Task to carry out :: Where a line of the listing below includes the word "pixels", reproduce that line.

- - - - - - -

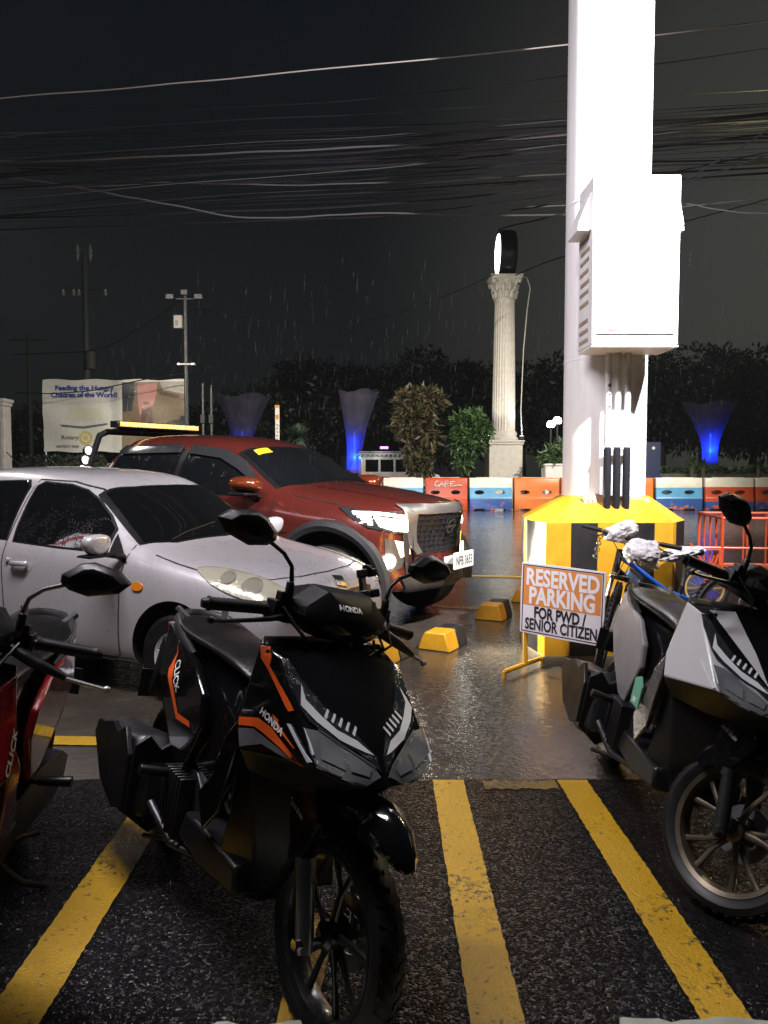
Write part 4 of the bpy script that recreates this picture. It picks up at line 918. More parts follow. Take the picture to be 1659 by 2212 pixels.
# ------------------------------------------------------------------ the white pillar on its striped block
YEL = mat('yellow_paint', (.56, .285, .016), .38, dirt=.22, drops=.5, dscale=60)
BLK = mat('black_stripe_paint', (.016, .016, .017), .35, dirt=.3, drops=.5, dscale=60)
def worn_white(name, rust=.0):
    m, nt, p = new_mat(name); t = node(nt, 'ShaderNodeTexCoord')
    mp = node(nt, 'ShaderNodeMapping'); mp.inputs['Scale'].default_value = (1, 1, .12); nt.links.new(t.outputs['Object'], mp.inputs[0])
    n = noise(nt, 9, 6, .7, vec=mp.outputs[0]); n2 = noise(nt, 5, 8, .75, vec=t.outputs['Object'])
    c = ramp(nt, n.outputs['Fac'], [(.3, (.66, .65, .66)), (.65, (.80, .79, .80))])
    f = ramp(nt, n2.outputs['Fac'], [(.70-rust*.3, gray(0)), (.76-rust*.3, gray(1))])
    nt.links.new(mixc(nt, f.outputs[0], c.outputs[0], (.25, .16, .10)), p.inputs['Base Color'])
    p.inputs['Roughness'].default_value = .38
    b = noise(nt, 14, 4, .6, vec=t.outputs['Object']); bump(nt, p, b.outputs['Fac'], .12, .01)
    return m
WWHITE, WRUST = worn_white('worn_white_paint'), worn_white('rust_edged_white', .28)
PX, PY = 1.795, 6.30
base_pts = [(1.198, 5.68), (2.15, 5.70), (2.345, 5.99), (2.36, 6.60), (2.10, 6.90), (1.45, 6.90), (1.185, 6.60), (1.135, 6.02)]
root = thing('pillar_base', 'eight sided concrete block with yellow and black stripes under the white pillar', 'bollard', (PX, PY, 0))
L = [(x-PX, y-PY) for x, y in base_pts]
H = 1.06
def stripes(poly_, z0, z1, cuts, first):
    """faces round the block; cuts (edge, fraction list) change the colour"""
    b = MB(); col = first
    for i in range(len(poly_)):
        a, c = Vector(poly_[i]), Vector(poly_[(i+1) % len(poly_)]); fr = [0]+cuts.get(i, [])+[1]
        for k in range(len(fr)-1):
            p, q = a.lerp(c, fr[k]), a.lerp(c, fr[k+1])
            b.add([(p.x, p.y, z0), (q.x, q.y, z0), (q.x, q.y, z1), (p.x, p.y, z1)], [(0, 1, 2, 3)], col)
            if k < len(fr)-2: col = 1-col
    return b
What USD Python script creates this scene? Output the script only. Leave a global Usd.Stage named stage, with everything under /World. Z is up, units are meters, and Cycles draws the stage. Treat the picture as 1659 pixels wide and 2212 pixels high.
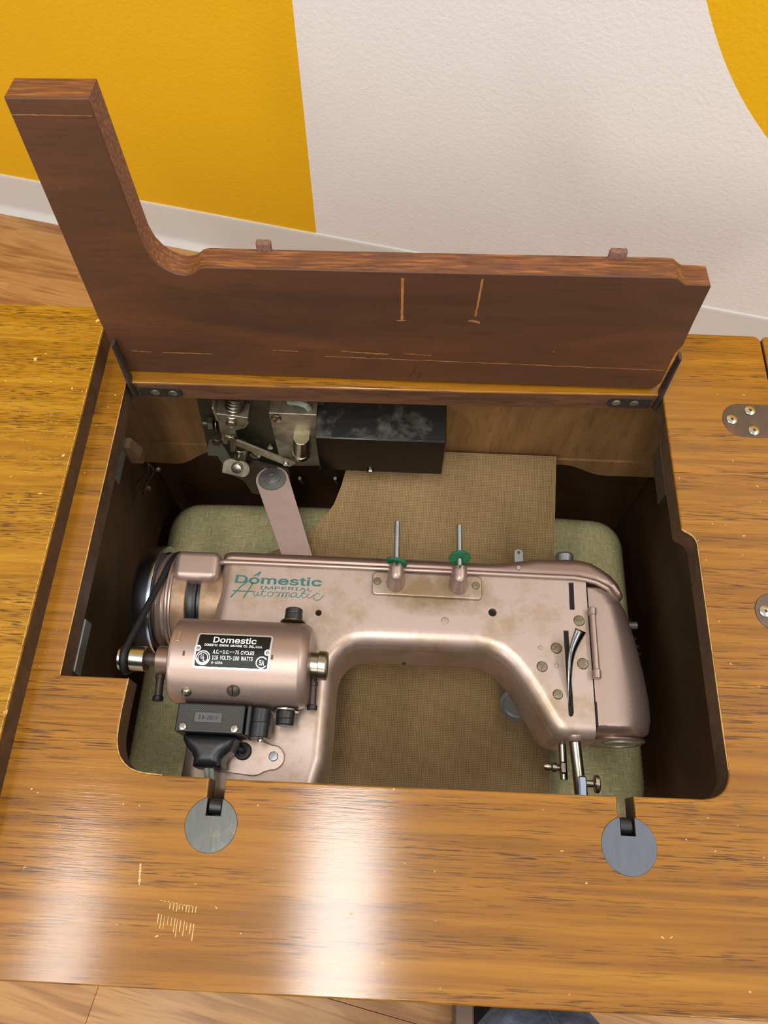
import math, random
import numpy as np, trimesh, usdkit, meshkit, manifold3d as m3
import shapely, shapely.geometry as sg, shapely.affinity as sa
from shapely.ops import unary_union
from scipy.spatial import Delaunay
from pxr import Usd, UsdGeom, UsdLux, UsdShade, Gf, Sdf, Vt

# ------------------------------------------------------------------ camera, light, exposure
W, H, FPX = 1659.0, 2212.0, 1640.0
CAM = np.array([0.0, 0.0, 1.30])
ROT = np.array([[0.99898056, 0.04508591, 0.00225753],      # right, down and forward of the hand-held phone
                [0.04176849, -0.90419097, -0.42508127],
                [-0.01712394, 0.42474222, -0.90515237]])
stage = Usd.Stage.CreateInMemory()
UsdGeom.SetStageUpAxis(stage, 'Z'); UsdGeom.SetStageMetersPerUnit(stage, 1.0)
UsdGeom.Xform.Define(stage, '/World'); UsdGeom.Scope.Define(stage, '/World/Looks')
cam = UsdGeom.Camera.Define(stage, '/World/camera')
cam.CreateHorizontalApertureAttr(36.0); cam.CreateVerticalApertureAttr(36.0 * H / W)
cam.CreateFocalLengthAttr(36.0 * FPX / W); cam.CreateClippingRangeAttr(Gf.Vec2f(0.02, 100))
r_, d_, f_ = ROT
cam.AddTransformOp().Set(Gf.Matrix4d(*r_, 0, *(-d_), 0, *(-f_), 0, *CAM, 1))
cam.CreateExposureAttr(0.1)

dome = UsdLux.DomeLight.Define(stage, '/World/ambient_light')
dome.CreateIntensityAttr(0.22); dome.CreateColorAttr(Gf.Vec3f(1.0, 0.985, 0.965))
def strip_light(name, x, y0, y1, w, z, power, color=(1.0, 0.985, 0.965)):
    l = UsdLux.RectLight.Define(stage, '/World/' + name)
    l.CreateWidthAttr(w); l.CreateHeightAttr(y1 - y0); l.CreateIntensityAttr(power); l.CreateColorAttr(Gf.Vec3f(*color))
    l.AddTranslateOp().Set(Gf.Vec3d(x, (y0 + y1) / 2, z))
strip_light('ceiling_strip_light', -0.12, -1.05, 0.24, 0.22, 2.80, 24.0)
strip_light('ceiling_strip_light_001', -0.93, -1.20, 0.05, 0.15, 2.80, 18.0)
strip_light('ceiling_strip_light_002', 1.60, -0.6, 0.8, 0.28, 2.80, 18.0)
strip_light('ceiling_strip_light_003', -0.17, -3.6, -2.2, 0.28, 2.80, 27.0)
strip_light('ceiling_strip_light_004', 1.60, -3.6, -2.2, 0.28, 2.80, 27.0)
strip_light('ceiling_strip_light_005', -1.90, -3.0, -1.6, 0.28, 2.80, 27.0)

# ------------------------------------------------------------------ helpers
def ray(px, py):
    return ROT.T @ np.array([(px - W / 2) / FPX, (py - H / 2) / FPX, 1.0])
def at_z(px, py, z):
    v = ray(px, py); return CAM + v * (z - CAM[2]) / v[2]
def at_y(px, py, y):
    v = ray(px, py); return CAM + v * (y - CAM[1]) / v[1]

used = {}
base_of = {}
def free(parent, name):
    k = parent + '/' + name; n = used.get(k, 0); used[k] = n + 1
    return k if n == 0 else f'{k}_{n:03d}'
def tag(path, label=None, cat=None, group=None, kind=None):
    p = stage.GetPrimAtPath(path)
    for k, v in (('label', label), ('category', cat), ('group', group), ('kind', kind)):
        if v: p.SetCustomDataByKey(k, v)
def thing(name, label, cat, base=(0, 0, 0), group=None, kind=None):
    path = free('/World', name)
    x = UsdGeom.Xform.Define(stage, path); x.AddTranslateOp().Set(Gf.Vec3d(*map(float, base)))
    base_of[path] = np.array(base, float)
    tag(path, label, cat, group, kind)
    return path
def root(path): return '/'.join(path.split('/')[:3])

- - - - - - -

Task answer ::
Write part 4 of the bpy script that recreates this picture. It picks up at line 918. More parts follow. Take the picture to be 1659 by 2212 pixels.
What USD Python script creates this scene? Output the script only. Leave a global Usd.Stage named stage, with everything under /World. Z is up, units are meters, and Cycles draws the stage. Treat the picture as 1659 pixels wide and 2212 pixels high.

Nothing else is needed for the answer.